----- Stored data
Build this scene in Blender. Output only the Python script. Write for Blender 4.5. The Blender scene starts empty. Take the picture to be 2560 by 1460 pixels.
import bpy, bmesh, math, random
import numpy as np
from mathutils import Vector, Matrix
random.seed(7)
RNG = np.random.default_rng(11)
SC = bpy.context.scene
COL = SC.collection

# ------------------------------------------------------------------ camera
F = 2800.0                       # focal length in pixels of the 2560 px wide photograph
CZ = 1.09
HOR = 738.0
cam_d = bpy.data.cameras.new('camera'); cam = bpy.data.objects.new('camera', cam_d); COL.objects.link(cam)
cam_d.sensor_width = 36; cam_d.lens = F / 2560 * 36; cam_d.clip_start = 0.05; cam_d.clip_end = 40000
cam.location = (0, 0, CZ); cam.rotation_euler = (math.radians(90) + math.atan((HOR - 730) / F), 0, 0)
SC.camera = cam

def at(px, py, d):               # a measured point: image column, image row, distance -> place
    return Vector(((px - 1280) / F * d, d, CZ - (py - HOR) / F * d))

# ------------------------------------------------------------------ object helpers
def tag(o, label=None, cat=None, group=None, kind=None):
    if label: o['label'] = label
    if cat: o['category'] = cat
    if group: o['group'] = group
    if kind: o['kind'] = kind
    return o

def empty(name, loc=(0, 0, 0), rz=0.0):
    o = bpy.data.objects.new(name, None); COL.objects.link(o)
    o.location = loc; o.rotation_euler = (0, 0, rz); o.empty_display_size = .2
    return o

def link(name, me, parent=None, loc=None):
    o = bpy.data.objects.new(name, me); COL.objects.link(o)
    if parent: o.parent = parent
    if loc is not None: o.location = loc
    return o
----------
### Problem
Return what is listed above, exactly and completely.

### Final result
Build this scene in Blender. Output only the Python script. Write for Blender 4.5. The Blender scene starts empty. Take the picture to be 2560 by 1460 pixels.
import bpy, bmesh, math, random
import numpy as np
from mathutils import Vector, Matrix
random.seed(7)
RNG = np.random.default_rng(11)
SC = bpy.context.scene
COL = SC.collection

# ------------------------------------------------------------------ camera
F = 2800.0                       # focal length in pixels of the 2560 px wide photograph
CZ = 1.09
HOR = 738.0
cam_d = bpy.data.cameras.new('camera'); cam = bpy.data.objects.new('camera', cam_d); COL.objects.link(cam)
cam_d.sensor_width = 36; cam_d.lens = F / 2560 * 36; cam_d.clip_start = 0.05; cam_d.clip_end = 40000
cam.location = (0, 0, CZ); cam.rotation_euler = (math.radians(90) + math.atan((HOR - 730) / F), 0, 0)
SC.camera = cam

def at(px, py, d):               # a measured point: image column, image row, distance -> place
    return Vector(((px - 1280) / F * d, d, CZ - (py - HOR) / F * d))

# ------------------------------------------------------------------ object helpers
def tag(o, label=None, cat=None, group=None, kind=None):
    if label: o['label'] = label
    if cat: o['category'] = cat
    if group: o['group'] = group
    if kind: o['kind'] = kind
    return o

def empty(name, loc=(0, 0, 0), rz=0.0):
    o = bpy.data.objects.new(name, None); COL.objects.link(o)
    o.location = loc; o.rotation_euler = (0, 0, rz); o.empty_display_size = .2
    return o

def link(name, me, parent=None, loc=None):
    o = bpy.data.objects.new(name, me); COL.objects.link(o)
    if parent: o.parent = parent
    if loc is not None: o.location = loc
    return o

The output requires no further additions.